Ferie, UFO i tajemnice skrywane przez Nikę
W ferie przyjaciele wyjechali razem na wycieczkę w góry. Nika próbowała jeździć na nartach, podczas gdy reszta klasy wybrała snowboard. W czasie spaceru na Krupówkach przyjaciół śledzono, mógł to być Morten. W czasie kolejnej przejażdżki na nartach Nika nagle wjechała do lasu i zniknęła. Chłopcy szukali jej, ale nie mogli znaleźć. Widzieli za to yeti i UFO. Następnego dnia Nika znalazła się – spędziła noc w jaskini niedźwiedzia-albinosa. Dziewczyna wyznała także przyjaciołom swojego sekrety. Naprawdę mieszkała sama, jej ojciec nie żył, a ona miała zdolności telepatii i telekinezy.

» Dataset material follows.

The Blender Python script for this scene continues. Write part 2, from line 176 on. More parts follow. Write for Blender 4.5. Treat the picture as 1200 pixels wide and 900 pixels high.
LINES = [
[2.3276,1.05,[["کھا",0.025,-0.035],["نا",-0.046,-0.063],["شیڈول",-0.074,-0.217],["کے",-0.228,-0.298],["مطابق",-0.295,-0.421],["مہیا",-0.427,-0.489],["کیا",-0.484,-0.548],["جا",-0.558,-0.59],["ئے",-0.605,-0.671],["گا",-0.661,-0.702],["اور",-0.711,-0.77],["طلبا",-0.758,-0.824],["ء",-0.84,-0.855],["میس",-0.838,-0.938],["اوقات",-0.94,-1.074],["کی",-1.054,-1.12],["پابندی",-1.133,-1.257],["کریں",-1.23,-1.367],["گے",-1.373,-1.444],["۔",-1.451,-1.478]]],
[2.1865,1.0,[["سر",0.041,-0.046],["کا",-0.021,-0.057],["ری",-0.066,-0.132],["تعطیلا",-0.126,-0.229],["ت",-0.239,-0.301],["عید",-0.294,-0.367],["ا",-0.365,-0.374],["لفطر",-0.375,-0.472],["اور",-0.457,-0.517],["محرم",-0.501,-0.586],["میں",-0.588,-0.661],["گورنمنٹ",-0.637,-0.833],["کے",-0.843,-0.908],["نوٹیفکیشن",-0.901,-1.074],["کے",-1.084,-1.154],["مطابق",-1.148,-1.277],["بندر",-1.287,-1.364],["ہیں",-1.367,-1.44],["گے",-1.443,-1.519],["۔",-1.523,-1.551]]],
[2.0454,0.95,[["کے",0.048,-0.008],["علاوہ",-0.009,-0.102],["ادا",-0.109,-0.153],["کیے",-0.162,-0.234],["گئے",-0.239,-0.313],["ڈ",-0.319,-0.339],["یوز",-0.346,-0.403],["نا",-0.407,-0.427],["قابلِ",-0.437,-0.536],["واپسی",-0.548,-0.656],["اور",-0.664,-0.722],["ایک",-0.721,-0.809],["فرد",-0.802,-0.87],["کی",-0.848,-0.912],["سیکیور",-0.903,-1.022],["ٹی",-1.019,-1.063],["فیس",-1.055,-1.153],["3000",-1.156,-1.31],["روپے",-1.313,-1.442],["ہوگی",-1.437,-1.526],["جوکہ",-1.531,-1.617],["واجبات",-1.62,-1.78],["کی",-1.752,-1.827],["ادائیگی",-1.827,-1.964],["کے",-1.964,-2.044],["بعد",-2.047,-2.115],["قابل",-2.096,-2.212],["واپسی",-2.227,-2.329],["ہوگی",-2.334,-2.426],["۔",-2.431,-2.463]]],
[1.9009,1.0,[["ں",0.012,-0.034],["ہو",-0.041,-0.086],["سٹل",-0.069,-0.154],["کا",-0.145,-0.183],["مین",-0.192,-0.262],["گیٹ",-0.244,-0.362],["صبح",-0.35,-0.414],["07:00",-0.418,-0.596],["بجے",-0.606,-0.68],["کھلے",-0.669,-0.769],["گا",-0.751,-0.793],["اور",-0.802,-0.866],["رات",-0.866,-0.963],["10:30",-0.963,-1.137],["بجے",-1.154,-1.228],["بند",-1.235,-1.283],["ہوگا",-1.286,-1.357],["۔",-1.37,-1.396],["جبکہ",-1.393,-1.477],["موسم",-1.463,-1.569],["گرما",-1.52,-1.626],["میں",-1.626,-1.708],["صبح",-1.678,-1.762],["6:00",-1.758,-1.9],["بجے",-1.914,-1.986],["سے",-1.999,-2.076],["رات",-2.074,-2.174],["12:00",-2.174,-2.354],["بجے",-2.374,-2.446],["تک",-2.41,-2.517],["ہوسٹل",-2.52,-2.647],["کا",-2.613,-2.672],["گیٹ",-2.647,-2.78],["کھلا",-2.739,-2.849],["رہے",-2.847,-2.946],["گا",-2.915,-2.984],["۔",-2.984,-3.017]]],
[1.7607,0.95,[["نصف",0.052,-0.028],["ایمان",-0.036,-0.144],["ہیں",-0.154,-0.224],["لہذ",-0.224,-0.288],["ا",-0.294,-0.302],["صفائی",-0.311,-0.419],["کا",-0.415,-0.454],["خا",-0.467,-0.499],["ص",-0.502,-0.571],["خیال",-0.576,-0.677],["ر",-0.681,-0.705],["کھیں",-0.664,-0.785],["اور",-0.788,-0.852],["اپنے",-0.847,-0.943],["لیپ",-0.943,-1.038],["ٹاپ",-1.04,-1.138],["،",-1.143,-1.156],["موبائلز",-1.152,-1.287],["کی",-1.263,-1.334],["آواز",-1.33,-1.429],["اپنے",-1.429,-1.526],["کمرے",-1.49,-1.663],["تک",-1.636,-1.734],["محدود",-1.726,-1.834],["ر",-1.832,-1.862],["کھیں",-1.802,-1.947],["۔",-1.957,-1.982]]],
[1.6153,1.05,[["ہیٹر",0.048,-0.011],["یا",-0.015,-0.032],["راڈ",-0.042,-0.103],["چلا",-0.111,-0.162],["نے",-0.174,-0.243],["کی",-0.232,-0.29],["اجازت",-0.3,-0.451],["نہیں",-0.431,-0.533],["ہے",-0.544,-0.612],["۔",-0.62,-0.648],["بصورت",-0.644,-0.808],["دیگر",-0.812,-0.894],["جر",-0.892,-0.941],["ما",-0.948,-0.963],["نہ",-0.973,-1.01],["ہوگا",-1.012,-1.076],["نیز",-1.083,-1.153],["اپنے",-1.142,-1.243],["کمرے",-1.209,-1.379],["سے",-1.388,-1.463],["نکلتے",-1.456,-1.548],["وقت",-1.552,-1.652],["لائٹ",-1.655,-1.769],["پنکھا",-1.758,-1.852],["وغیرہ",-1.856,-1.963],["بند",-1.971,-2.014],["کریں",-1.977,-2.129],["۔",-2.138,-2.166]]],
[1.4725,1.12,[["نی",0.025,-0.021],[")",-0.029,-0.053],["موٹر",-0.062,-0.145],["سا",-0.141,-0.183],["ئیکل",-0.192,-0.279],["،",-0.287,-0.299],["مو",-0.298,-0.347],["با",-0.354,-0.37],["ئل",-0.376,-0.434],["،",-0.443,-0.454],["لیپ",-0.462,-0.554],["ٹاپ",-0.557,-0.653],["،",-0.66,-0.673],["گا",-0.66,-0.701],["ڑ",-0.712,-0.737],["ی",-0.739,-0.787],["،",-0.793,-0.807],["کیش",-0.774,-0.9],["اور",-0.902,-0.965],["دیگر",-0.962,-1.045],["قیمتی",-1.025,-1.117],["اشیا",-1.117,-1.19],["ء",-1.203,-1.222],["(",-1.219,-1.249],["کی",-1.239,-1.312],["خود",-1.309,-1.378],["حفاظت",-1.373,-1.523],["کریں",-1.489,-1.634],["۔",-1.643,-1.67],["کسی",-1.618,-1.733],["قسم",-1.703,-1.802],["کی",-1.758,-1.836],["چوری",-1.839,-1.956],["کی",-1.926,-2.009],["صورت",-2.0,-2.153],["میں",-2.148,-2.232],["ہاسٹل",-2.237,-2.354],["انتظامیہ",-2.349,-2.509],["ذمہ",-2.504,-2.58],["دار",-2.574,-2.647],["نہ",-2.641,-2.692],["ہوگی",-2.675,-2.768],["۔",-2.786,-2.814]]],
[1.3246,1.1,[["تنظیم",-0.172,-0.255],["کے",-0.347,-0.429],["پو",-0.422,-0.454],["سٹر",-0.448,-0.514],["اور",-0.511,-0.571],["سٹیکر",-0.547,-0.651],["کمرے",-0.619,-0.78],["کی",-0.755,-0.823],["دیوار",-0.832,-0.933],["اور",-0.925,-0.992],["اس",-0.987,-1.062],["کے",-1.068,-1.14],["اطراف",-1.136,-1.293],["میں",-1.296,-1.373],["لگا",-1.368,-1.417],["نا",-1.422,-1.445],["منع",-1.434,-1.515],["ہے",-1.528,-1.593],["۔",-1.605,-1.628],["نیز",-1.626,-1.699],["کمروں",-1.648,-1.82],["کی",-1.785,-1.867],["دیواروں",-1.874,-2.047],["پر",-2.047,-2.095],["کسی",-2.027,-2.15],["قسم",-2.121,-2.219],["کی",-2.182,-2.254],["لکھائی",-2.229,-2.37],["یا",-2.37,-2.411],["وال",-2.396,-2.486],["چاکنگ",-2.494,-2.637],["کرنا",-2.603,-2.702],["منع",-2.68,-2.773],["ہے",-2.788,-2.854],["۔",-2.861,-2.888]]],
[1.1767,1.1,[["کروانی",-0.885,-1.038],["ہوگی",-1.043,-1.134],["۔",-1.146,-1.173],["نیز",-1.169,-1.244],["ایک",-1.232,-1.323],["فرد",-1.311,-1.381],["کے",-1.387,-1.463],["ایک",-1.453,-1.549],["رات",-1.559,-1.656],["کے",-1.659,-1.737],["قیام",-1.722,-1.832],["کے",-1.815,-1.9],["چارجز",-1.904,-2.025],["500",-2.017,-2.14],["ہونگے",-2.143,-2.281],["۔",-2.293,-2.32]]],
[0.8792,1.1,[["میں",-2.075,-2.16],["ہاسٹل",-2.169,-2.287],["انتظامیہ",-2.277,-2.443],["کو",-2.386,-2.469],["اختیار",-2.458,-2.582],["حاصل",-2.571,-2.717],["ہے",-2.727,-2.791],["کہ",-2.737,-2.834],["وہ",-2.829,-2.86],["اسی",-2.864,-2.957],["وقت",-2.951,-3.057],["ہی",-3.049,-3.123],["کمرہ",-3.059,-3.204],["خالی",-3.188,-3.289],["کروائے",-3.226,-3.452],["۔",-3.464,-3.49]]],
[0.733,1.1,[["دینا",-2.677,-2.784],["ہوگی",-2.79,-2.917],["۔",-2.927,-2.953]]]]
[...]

Następnego dnia przyjaciele sfotografowali UFO, które ponownie się pojawiło. Pomógł im w tym Manfred, ale całe zajście było niepokojące. Chcieli sprzedać te zdjęcia, ale odkrył to tata Felixa. Okazało się, że spodek był jego dziełem. Pracował nad nim razem z innymi naukowcami.
Dzieci dowiedziały się także, że kopię zdjęć ma przyjaciel Manfreda, program Vidoktor. Pracował on jednak także dla Gangu Niewidzialnych Ludzi. Jego siedziba znajdowała się w Silver Tower. Dzieci udały się tam, by odzyskać kopie zdjęć. Nie chciałby, by zdobył je Morten.
Tymczasem pan Polon zdradził więcej o statku latającym i wyznał, że dużo zyskałby dzięki notatkom profesora Kuszmińskiego. Okazało się wówczas, że to duch profesora straszył na strychu szkoły. Przyjaciele byli zdeterminowani, by dostać się do wieżowca Silver Band. W międzyczasie dali też kolejną nauczkę Marcelowi i Rubenowi. Odwiedzili także miejsce pracy Manfreda i planowali, jak dostać się do Silver Tower.